A ripple of only 49millivolts is very good considering its only a 10 micro Henry inductor. Very nice indeed.

For higher current operation, Linear recommends the use of the LTC1775 which is exactly the same as the LTC1625 but it has 300mV Maximum Current Sense Voltage.

This means you can pass more current through your MOSFETS without going into over current shutdown.

I had some samples of the LTC1775 sent out to me as well. They are 100% pin compatible with the LTC1625 and make a direct replacement.

LTC1775 data sheet attached here:

Ive had a few question about this unit so i think ill answer them publicly so everyone can see...

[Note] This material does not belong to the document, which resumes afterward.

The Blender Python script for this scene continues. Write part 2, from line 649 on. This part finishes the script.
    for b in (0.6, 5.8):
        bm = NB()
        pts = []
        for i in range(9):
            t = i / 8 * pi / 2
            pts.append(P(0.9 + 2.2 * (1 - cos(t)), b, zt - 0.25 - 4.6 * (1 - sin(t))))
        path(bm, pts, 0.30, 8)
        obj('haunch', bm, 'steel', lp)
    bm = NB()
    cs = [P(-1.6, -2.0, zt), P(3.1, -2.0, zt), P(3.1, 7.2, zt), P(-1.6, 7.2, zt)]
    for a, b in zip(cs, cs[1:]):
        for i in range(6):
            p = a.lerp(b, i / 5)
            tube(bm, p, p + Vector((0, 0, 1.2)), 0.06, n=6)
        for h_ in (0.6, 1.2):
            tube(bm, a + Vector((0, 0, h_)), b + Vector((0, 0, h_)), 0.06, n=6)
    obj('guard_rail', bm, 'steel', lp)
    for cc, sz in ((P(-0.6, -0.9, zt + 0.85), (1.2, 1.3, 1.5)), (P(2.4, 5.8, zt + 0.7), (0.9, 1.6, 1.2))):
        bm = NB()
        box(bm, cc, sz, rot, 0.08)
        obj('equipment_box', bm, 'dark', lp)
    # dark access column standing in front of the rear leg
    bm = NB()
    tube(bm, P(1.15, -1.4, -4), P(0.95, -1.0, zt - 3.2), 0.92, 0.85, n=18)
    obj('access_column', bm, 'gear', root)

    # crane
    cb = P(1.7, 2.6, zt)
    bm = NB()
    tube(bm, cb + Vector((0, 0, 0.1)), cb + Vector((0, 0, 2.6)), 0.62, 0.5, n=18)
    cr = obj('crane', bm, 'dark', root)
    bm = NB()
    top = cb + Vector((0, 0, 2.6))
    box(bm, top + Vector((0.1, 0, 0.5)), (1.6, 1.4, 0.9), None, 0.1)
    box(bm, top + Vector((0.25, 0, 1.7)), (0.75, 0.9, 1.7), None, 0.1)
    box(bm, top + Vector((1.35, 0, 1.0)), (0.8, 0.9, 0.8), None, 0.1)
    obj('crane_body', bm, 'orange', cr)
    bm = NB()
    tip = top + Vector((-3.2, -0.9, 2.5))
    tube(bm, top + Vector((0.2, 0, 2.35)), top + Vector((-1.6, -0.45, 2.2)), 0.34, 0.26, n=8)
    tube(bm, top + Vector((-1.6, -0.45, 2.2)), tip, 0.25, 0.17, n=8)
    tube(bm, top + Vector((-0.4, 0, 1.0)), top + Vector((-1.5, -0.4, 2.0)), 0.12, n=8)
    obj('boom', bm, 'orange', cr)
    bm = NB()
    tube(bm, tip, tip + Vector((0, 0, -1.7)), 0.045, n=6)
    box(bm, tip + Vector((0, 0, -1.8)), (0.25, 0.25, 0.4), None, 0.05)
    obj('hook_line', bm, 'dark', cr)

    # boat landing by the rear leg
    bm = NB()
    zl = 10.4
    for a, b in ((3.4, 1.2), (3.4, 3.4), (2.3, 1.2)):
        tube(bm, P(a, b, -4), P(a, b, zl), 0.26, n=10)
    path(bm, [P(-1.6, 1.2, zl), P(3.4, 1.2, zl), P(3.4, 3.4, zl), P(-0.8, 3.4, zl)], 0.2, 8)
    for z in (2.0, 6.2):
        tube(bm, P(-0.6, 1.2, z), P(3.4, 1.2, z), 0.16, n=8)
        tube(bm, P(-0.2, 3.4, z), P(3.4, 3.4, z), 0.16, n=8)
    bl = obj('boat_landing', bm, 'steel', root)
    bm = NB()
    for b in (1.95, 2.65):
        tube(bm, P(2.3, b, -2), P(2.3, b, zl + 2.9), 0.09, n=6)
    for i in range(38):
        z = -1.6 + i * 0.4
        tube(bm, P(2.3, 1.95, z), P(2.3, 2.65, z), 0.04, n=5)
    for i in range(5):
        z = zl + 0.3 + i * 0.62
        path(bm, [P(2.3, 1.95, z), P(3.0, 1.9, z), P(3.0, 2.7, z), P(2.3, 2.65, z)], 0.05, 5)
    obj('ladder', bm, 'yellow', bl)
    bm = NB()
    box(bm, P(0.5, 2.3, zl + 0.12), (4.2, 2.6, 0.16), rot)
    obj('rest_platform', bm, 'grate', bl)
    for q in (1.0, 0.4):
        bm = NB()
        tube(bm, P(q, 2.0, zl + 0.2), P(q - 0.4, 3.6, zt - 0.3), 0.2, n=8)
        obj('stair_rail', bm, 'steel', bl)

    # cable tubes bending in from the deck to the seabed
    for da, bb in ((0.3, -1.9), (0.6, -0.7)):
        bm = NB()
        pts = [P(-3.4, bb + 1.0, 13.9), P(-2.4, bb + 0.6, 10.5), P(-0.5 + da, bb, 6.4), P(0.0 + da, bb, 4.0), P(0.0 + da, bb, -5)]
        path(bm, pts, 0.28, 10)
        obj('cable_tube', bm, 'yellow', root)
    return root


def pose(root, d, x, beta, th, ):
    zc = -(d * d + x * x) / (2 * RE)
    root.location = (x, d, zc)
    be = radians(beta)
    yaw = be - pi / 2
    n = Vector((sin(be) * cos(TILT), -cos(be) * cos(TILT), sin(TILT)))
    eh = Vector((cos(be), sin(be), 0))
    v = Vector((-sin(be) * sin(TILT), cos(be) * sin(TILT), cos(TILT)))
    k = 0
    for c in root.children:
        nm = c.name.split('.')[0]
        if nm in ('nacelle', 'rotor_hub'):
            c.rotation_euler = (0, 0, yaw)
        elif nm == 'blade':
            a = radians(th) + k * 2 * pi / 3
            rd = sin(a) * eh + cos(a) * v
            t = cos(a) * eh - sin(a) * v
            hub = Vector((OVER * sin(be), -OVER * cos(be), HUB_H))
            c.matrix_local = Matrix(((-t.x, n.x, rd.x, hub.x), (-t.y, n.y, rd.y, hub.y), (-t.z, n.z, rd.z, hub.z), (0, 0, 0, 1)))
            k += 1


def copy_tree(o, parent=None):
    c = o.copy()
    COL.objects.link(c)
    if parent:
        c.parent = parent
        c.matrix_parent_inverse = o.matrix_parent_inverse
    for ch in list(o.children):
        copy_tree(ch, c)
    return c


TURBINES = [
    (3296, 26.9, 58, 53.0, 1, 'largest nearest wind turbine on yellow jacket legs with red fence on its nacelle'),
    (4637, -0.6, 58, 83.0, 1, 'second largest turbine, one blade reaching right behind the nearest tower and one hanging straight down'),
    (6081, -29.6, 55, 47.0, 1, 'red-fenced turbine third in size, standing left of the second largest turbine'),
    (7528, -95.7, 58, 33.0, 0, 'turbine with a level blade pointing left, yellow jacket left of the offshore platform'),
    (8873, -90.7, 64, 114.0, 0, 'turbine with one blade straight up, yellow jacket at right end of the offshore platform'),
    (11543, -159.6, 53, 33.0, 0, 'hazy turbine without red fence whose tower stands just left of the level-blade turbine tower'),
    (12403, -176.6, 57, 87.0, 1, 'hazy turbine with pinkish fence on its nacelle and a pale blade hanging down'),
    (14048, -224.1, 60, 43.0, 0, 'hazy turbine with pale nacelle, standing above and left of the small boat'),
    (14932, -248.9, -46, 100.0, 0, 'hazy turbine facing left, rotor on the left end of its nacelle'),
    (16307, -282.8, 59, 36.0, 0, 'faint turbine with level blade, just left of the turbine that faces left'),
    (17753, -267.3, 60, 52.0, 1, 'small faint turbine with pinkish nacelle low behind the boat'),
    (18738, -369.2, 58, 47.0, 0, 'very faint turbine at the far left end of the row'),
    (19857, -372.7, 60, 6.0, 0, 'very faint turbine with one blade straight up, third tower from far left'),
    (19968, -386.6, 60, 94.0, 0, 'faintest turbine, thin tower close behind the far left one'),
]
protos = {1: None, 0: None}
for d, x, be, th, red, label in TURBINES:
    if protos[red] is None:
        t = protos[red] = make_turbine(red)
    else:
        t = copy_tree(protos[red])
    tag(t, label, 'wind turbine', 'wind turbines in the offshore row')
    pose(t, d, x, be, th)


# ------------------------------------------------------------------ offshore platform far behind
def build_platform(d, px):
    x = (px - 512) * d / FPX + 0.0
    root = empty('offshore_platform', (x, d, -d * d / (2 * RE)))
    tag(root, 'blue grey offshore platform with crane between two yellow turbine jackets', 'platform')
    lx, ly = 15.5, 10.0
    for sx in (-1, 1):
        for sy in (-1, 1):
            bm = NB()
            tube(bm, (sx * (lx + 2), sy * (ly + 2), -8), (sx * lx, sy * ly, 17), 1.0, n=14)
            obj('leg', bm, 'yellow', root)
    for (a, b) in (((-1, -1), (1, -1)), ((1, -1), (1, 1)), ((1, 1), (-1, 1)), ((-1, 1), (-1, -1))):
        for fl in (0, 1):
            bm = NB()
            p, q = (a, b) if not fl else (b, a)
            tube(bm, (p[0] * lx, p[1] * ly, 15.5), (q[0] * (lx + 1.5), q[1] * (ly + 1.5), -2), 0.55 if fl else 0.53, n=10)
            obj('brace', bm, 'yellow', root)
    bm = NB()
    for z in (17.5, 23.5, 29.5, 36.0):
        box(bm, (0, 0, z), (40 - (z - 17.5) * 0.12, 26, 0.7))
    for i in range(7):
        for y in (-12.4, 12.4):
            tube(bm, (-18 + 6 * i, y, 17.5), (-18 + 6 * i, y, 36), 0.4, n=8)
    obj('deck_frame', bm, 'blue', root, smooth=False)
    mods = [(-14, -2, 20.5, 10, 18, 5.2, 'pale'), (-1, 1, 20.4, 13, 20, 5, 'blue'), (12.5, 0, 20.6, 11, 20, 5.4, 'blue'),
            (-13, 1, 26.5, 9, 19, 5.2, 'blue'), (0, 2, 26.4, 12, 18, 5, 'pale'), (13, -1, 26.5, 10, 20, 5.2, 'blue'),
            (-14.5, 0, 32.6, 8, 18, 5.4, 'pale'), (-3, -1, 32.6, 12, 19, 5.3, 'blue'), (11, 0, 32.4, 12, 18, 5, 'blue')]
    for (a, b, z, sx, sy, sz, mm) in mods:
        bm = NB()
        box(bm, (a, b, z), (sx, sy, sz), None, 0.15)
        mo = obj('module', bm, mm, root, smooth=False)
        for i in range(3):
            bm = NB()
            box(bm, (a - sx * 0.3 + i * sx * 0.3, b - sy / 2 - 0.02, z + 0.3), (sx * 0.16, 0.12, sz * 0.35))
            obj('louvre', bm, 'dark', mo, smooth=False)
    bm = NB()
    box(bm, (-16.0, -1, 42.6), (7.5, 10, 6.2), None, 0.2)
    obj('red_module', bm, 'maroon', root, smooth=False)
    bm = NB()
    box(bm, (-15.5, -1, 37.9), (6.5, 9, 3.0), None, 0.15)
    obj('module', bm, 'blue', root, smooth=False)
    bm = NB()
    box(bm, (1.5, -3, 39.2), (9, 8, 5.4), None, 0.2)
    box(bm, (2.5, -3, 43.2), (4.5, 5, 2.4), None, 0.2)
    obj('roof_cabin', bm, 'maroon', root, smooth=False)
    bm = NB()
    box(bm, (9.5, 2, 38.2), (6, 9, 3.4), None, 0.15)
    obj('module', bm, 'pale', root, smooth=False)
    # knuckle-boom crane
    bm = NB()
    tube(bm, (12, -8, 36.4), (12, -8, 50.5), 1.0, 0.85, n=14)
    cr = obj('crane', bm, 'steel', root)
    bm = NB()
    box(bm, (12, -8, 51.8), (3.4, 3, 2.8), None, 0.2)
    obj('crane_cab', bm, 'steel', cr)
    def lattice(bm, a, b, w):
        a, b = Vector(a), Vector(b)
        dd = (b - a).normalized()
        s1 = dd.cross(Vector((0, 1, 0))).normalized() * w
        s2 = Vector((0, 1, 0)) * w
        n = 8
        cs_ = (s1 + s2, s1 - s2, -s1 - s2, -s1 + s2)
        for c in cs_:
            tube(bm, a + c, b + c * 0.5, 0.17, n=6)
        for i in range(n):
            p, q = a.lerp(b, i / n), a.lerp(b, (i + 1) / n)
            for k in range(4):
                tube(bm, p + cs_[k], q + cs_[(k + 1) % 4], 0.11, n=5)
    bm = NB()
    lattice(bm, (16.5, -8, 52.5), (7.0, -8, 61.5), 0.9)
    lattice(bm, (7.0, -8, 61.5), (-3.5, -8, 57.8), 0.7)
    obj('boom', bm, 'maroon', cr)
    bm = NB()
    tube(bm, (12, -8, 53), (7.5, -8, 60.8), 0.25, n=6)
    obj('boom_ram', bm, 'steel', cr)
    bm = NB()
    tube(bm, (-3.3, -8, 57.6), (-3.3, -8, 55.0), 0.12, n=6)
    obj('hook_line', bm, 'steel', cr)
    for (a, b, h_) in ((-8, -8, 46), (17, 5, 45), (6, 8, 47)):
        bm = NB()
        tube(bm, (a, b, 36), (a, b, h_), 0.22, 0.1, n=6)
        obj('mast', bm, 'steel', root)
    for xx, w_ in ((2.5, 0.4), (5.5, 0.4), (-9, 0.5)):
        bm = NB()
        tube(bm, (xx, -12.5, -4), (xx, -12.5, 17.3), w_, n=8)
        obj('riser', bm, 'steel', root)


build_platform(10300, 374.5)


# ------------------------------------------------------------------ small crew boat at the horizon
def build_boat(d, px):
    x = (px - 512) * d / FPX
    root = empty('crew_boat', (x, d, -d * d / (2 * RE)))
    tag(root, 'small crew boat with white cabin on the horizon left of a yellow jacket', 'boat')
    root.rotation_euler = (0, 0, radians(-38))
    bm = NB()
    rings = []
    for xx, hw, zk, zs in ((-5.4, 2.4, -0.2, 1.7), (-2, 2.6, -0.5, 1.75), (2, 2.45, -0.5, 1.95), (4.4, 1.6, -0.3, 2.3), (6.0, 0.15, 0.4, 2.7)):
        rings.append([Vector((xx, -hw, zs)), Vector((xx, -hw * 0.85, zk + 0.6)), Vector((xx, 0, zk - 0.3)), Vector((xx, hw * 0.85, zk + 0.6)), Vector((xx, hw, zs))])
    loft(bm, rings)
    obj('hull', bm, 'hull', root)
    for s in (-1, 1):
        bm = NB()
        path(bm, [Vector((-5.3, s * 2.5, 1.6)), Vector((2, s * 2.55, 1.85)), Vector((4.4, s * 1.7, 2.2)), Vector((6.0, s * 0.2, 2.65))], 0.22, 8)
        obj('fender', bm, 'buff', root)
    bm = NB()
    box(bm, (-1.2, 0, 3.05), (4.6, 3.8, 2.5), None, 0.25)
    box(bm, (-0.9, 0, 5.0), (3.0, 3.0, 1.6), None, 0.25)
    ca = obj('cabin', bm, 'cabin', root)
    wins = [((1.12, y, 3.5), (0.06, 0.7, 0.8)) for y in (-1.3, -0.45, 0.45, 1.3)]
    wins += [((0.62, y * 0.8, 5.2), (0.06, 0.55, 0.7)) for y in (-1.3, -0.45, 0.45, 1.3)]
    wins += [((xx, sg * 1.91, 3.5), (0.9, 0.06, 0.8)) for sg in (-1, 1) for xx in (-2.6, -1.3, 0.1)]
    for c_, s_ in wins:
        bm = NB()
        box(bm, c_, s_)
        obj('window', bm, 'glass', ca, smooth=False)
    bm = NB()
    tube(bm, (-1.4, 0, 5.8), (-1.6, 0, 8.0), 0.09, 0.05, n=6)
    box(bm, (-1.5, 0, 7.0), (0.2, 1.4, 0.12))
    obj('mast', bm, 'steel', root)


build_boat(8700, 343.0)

Ive been looking at the data sheet for the ltc1625...and your schematic... I see you have pin 4 floating.... so it wont know whether to run in continuous mode or burst mode?? depending on how it floats??

FCB actually rises to INTVcc voltage when left open. The pin pull-up current on the FCB pin is around 5uA. This makes the controller go into burst mode operation at low current outputs. It could of been tied to ground, or directly to INTVcc, but it was left open on purpose to keep my options open incase i wanted to switch modes (i can just short it to the surrounding ground plane).

Burst mode is more efficient at lower output currents (im talking just few mA), but produces a larger voltage ripple, and not recommended for highly sensitive devices.